We also split the cost for a real-estate attorney — a few hundred dollars, total — and got it done in just a few days.
The second time was a little more planned. I carefully photographed the house and painstakingly built a website for it with tons of description. Whether or not we hired a realtor, I thought a website would help us sell. This was early 2001, a web presence for a house for sale was still fairly rare.
We contacted the same realtor who had sold us our first home and asked her for a market value for the house. I offered to pay her a fee for her expertise and she declined saying that she knew we'd end up hiring her anyway, and that, "You may have sold your first house on your own but you'll never be able to do it twice."
A few days after the website had gone up, I decided to put a small "for sale" sign in the yard and, no joke, as I was pounding the sign into the ground, a passing car stopped and, longer story short, within a few hours she and her husband agreed to buy the house. The husband was a building contractor and he was especially impressed by the aforementioned inspection report.
As we had done with our first house, we set the price at market minus half the commission so it was well-priced.
We hired the same real-estate attorney who put the sale together. It was super easy and done around the buyer's kitchen table in a single two-hour meeting, followed a few days later by an official closing at an escrow company.
Now that the market in our area is smoking red hot, I am pretty sure we could sell our present home on our own too. We might miss out on bidding war wins but, I think, in the end, we'd come out okay.
If you happen to select the same home inspector as the other perspective buyer, you can rest assured that they will simply copy over the report and charge you the full amount. It's best to arrange to be there when the inspection happens to prevent this or drive-by inspections.

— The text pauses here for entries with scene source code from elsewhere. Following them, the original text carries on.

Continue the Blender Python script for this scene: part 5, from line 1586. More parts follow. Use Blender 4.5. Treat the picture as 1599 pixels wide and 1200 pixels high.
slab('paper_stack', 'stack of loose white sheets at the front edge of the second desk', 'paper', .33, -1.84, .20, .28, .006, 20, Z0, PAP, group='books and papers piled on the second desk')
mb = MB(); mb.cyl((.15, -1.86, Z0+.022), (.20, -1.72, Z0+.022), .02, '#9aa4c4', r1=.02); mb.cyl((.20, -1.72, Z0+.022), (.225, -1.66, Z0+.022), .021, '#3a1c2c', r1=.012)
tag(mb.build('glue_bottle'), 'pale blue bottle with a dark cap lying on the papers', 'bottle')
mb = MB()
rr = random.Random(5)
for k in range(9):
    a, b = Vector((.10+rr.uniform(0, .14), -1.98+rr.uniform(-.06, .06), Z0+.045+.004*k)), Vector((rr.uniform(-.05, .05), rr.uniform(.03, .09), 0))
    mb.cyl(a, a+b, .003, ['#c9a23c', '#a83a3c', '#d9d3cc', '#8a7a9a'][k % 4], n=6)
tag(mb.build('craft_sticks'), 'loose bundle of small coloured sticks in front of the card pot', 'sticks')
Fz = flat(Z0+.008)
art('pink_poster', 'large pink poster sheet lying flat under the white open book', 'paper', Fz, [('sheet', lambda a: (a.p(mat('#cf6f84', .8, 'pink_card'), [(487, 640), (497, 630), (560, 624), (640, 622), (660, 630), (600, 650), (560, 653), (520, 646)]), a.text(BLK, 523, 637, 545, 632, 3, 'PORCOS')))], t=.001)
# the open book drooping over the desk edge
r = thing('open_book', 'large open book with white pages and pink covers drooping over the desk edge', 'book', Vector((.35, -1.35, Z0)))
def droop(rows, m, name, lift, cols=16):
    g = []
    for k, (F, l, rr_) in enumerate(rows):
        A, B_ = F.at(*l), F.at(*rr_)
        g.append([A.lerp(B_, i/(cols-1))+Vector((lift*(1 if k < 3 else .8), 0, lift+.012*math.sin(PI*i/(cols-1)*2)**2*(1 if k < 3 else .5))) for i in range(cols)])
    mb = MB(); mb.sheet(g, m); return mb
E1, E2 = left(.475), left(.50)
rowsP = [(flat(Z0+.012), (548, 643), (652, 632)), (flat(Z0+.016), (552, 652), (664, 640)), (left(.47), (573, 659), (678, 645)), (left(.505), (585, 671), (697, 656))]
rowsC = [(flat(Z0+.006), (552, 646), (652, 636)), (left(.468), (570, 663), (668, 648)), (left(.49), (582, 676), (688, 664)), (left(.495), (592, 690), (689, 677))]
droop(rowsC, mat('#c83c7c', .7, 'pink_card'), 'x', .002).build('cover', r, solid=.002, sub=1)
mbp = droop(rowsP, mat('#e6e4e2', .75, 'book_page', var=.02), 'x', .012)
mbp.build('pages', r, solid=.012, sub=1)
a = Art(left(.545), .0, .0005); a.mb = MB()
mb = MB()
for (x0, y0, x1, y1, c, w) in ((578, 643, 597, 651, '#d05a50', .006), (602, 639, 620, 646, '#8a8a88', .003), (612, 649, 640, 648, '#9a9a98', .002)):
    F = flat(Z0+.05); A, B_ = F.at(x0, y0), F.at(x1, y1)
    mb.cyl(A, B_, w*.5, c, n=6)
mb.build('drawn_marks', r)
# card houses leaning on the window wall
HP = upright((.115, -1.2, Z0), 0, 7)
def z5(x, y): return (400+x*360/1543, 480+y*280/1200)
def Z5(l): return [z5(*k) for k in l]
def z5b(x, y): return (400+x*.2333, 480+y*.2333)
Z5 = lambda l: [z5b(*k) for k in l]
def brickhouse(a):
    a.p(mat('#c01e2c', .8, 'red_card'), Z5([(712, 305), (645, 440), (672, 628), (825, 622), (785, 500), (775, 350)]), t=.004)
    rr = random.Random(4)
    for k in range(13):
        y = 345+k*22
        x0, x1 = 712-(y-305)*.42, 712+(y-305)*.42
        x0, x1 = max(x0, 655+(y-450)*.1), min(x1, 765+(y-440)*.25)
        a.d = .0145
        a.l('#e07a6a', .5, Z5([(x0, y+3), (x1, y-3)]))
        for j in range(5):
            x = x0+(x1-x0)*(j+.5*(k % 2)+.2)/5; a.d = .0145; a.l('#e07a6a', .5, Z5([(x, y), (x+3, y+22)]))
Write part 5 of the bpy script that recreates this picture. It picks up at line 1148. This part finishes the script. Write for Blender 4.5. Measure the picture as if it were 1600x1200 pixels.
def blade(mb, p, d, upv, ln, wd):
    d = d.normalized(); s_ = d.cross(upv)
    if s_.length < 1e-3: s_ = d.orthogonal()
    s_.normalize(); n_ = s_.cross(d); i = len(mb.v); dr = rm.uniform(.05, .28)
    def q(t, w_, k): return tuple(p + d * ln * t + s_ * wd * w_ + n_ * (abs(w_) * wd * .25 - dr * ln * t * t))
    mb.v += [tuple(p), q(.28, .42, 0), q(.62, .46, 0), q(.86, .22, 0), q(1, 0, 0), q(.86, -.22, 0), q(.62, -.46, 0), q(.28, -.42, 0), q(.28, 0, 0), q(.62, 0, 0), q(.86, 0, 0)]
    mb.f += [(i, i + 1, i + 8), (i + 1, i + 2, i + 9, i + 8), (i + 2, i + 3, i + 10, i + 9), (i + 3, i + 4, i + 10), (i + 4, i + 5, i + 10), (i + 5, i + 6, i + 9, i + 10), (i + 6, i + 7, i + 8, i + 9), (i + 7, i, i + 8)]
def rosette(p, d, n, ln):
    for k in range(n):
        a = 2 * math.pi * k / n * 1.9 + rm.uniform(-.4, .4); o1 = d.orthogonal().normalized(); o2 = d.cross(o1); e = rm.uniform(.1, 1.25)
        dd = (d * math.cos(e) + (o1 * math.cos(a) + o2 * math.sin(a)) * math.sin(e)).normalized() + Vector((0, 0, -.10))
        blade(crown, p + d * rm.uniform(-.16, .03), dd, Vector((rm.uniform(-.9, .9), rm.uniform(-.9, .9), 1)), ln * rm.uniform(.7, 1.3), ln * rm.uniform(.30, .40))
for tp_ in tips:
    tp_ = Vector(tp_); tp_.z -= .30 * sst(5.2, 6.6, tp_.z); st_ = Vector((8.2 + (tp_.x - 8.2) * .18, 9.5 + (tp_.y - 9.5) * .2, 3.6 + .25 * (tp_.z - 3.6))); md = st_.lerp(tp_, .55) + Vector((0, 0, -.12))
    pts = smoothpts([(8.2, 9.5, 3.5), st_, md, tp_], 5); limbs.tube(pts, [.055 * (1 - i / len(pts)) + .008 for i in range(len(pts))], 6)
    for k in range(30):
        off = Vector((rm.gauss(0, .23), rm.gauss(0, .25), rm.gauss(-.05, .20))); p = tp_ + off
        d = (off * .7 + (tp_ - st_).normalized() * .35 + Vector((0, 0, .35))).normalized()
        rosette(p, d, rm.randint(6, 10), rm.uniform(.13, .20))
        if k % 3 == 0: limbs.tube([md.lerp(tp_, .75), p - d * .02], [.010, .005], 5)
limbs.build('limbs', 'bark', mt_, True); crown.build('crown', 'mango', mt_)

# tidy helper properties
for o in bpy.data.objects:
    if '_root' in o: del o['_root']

One of the issues that keeps there from being a neutral third party holding the inspection results is the vast difference in quality in home inspections. Since home inspectors are not liable for anything they miss in the inspections, there are some really poor quality inspectors out there. The third party hiring the inspectors isn't going to be aligned with your interest in hiring the best inspector. Most likely they're going to go with whoever is the cheapest so they can keep as most of the fee you and other buyers are paying them.
In states that license and regulate home inspectors, perhaps part of the requirements could be that every home inspection report has to be part of the public record for the property. If there are multiple inspections, each of them becomes part of the record. A sneaky seller might pose as a buyer and payoff an inspector to give them a good report that becomes part of the record so it would still be in the buyer's interest to hire their own inspector if there is only one inspection report. At some point though, there will be enough inspection reports that your risk of only seeing faulty reports becomes low.
In the current US housing market, you're expected to waive bringing in a house inspector because if you don't, the seller will sell to someone who will (and they likely have 3 all cash offers besides you ready to go).
That's what we're finding right now. Any attempt at negotiation just means your offer gets binned and the house will go to somebody who'll pony up the money, no questions asked.